The President travelled to Strasbourg for a summit co-hosted by Germany and France to celebrate the 60th anniversary of the Nato military alliance.
In his opening comments to the meeting with young people at the Rhenus sporthall, Barack Obama said: "We have arrived at a moment where each nation and every citizen must choose at last how we respond to a world that has grown smaller and more connected than at any time in its existence.
"The same forces that have brought us closer together have also given rise to new dangers that threaten to tear our world apart - dangers that cannot be contained by the nearest boarder or the furthest ocean."
On nuclear weapons, he said:
"This weekend in Prague I will lay out an agenda to seek the goal of a world without nuclear weapons."
He said the economic crisis "has proven the fact of our interdependence in the most visible way yet.
"The United States shares blame for what has happened, but every nation shares responsibility for what lies ahead."
On the relationship between America and Europe, Obama said:
"In America there is a failure to appreciate Europe's leading role in the world. Instead of celebrating your dynamic union and seeking to partner with you to meet common challenges, there has been time when America has shown arrogance and been dismissive.
"But in Europe there is an anti-Americanism that is at once casual but can also be insidious.
"On both sides of the Atlantic these attitudes have become all too common.
"They fail to acknowledge the fundamental truth that America cannot confront the challenges of this century alone, but that Europe cannot confront them without America.
"America is changing, but it cannot be America alone that changes."
On the war in Afghanistan, the president said:
"As we restore our common prosperity, we must stand up for our common security.
"Understand we would not deploy our own troops if this mission was not indispensible to our common security.
"I understand that there is doubt about this war in Europe, there is doubt at times even in the United States, but know this, the United States of America did not choose to fight a war in Afghanistan.

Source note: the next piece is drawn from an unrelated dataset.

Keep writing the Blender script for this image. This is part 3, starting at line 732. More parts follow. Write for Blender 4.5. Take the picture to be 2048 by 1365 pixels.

We were attacked by an al-Qaida network that killed thousands on American soil.
"Along the boarder of Afghanistan and Pakistan those terrorists are still plotting today and if there is another al-Qaida attack it is just as likely, if not more, that it will be here in Europe.
"So I have made a commitment to Afghanistan and I have asked our Nato partners for more civilian and military support and assistance.
"We do this with a clear purpose - to root out the terrorists who threaten all of us, to train the Afghan people to sustain their own security and to help them advance their own opportunity and to quicken the day when our troops come home.
"We have no interest in occupying Afghanistan. We have more than enough to do in rebuilding America, but this is a mission that tests whether nations can come together in common purpose on behalf of our common security."